Economic decay pushed the two modern states into unity in 1990. They had long been at daggers drawn, and border skirmishes were frequent. But the discovery of oil, much of it located in the border area, spurred them to bury their differences. It was hoped this would reverse the underdevelopment that had made the north one of the world's poorest states, and which hit the south, a satellite of Moscow, after the collapse of the Soviet Union.

It is a five-hour sweaty and back-breaking drive through the mountains from Sanaa, capital of the north, to Aden, its southern counterpart, but in mental terms one might as well add another 500 years.

Sanaa is a medieval village, its old centre crowded with the extravagantly decorated multi- storey mud tower houses characteristic of old Yemen. Aden, by contrast, bears the mark of a city that has survived British and Soviet imperialism, its once-elegant hotels now fly-ridden and decaying.

Their histories, though different, are both bloody. South Yemen won its independence from Britain in 1967 after a prolonged insurgency; then it became a Marxist regime, which splintered in 1986 after a coup devastated large parts of Aden. North Yemen, part of the Ottoman empire until 1919, emerged from the Middle Ages only after a bloody conflict in the 1960s, in which Egypt backed the republicans and Saudi Arabia and Britain the royalists.

Much hope was invested in unification. Yemen has a relatively free press and many of the nascent institutions of civil society. Last year, it held the first honest elections on the Arabian peninsula. But the results only intensified conflict between the political elites of north and south.

The northern and southern armies were never unified. President Ali Abdullah Saleh's northern General People's Congress and Vice-President Ali Salem al-Baidh, leader of the southern Yemen Socialist Party, have been at loggerheads for four years. Last week, this erupted into conflict between the two armies.

Diplomats said yesterday that the the northerners aimed to remove al-Baidh and impose their rule on the south. 'The military manoeuvrings are an attempt to put pressure on the southern leadership to remove him,' said the diplomat. Although the fighting was still short of civil war, it could rapidly descend into it, he warned.

The struggle is complicated by the country's social structure. Yemen is a land of tribes, whose alliances and enmities render a purely north-south conflict meaningless: al-Baidh has the support of one northern tribal confederation, while another backs the north. Imagine Afghanistan mixed with Somalia, and you have an idea of the potential for conflict.

The tribes control the hills, their Toyota Landcruisers decorated with machine-guns and anti-tank weapons, their shoulders bearing Kalashnikovs. It is probably the most heavily armed country in the world: 50 million weapons among a population of 13 million; some tribal chiefs even boast tanks and heavy artillery.

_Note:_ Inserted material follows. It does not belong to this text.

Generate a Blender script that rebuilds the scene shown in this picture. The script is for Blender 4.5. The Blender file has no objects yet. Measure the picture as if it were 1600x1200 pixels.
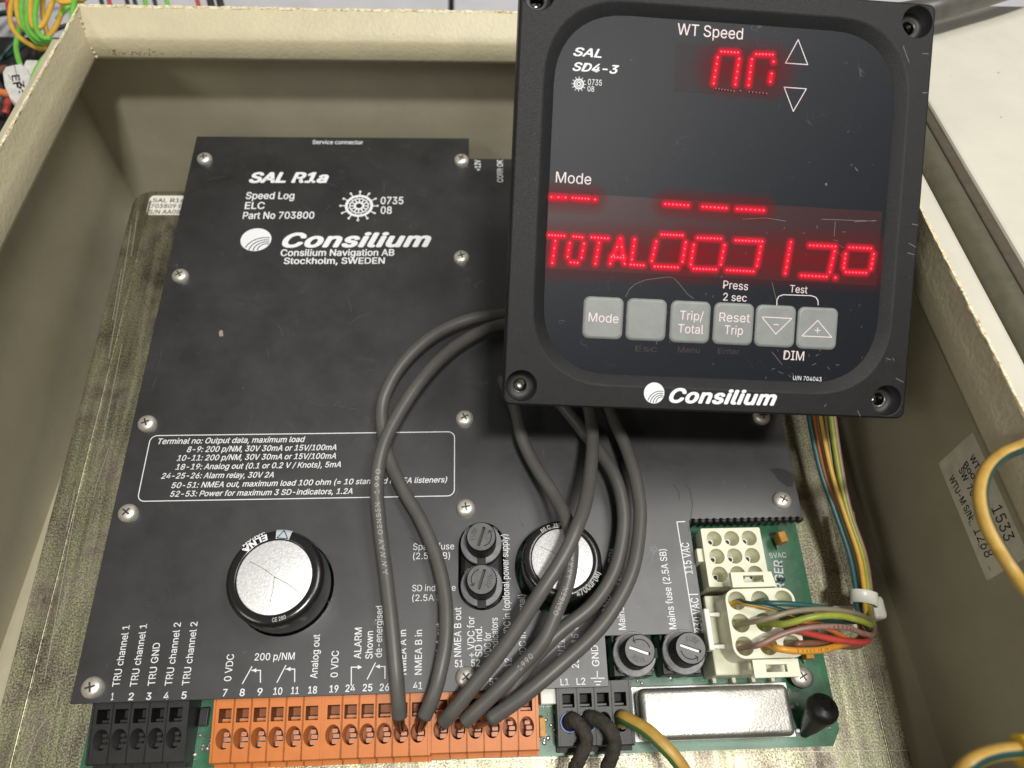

The north has little support from states in the region, which fear fragmentation. Much depends on the attitude of Saudi Arabia. Key figures in the royal family are reported to be furious with the north.

Yet Saudi Arabia has also been fomenting conflict in Yemen. Its longer-term ambition is to prevent a single powerful state emerging on its southern border. 'They want a continuing state of low-level instability,' said a Western analyst.

'Going back to two states is probably not an option,' said a diplomat yesterday. 'There could be half-a-dozen small warring states.' That is an option no side wants, but it may yet be the result.